WHAT THIS TASK INVOLVES — In the listing below, find every line with the string "follow" and pull it out.

[Begin GIVEN DATA]

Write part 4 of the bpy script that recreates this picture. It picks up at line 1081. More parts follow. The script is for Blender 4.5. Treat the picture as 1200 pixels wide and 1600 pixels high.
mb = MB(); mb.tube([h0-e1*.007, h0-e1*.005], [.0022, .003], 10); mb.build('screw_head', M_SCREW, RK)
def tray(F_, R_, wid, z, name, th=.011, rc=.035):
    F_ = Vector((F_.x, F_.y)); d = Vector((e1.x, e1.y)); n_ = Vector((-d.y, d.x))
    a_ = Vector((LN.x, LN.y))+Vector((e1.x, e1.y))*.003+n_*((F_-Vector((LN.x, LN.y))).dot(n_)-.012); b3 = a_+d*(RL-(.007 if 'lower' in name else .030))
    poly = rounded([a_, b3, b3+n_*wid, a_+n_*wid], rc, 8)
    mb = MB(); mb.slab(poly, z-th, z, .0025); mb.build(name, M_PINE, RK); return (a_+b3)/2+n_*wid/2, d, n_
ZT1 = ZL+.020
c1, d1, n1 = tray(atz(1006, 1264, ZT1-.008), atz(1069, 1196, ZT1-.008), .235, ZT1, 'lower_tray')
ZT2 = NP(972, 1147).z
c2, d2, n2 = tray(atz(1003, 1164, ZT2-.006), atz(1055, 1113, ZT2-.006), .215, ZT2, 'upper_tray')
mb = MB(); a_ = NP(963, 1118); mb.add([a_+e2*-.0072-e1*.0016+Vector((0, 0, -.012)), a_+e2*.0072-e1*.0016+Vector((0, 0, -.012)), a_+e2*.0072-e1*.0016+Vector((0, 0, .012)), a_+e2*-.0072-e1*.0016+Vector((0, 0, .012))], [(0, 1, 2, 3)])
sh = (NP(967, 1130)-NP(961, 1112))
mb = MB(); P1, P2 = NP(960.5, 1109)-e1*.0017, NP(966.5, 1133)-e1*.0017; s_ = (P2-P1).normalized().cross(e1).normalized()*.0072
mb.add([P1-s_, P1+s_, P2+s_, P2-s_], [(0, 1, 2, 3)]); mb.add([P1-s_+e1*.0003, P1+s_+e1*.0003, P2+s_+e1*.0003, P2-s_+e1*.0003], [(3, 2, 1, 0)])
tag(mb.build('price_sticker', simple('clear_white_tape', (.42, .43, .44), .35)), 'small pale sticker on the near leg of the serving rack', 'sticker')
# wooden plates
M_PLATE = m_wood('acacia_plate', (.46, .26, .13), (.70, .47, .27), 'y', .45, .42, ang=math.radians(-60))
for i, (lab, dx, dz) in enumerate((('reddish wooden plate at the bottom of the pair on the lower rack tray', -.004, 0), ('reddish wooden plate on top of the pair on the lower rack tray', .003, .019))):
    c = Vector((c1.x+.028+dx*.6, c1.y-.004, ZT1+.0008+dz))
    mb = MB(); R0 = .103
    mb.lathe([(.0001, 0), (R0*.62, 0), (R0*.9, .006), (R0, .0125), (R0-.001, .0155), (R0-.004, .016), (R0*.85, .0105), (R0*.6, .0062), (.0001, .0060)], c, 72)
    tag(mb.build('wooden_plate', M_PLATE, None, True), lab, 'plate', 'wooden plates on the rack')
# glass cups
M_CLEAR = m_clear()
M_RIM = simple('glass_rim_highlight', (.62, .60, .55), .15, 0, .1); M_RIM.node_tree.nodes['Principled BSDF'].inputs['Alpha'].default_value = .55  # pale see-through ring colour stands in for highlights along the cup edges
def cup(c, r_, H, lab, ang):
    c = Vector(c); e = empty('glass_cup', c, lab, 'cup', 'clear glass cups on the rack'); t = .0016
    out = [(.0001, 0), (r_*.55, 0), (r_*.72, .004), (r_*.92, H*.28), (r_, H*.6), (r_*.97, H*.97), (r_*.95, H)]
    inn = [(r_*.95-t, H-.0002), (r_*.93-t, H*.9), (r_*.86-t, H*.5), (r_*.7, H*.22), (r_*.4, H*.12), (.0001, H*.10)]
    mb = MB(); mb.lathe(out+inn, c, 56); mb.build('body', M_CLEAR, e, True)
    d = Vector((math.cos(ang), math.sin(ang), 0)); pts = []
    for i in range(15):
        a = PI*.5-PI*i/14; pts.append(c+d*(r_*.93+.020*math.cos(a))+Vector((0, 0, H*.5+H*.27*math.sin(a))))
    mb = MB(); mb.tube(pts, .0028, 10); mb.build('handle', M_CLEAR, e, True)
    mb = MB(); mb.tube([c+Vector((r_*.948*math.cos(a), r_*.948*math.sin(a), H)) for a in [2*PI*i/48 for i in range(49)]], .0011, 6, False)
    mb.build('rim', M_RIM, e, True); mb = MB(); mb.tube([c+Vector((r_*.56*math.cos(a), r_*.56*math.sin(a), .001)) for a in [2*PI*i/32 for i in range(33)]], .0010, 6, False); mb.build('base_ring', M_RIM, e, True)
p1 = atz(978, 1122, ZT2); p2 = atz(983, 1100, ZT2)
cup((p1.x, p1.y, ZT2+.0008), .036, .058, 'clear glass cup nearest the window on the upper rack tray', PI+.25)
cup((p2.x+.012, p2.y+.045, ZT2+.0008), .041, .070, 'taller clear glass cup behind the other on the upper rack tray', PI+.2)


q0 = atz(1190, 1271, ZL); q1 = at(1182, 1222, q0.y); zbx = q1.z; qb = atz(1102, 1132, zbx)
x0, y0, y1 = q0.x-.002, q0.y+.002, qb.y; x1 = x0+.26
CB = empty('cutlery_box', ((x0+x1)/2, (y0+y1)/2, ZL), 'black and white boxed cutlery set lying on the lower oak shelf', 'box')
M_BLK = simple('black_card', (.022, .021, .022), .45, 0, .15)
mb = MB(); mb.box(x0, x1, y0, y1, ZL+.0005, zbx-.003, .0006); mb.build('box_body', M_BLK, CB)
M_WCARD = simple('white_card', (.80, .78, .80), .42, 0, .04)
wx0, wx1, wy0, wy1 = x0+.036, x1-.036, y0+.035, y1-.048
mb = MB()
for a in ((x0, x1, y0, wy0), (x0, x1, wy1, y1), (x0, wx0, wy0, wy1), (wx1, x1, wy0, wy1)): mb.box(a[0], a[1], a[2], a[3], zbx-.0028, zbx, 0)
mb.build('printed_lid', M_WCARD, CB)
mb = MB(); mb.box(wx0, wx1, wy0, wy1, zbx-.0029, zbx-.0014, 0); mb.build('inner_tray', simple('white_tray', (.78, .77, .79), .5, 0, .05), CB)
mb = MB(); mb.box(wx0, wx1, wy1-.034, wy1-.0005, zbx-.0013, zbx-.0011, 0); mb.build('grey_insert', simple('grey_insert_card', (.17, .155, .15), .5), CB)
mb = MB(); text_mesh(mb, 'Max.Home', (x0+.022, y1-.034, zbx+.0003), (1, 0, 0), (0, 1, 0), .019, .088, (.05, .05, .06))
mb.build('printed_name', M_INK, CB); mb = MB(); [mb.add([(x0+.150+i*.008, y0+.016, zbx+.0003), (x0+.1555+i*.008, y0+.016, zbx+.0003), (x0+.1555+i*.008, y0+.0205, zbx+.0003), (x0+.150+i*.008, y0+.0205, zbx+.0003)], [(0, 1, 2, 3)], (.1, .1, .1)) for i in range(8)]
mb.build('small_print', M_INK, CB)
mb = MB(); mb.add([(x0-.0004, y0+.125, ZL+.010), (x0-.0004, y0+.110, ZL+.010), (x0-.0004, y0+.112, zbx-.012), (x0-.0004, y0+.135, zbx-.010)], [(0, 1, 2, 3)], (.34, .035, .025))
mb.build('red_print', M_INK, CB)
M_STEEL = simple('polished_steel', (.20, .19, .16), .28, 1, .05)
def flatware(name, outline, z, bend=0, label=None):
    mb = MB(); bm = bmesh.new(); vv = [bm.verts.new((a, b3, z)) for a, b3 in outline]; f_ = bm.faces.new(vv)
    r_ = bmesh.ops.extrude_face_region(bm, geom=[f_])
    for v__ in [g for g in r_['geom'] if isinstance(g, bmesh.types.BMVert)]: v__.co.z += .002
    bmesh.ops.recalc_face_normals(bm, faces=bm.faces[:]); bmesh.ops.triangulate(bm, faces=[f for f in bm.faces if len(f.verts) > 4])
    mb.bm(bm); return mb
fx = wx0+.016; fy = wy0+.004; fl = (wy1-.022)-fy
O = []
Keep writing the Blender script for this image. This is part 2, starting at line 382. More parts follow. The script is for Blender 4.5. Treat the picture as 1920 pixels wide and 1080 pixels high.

[End GIVEN DATA]

SOLUTION —
Write part 4 of the bpy script that recreates this picture. It picks up at line 1081. More parts follow. The script is for Blender 4.5. Treat the picture as 1200 pixels wide and 1600 pixels high.
Keep writing the Blender script for this image. This is part 2, starting at line 382. More parts follow. The script is for Blender 4.5. Treat the picture as 1920 pixels wide and 1080 pixels high.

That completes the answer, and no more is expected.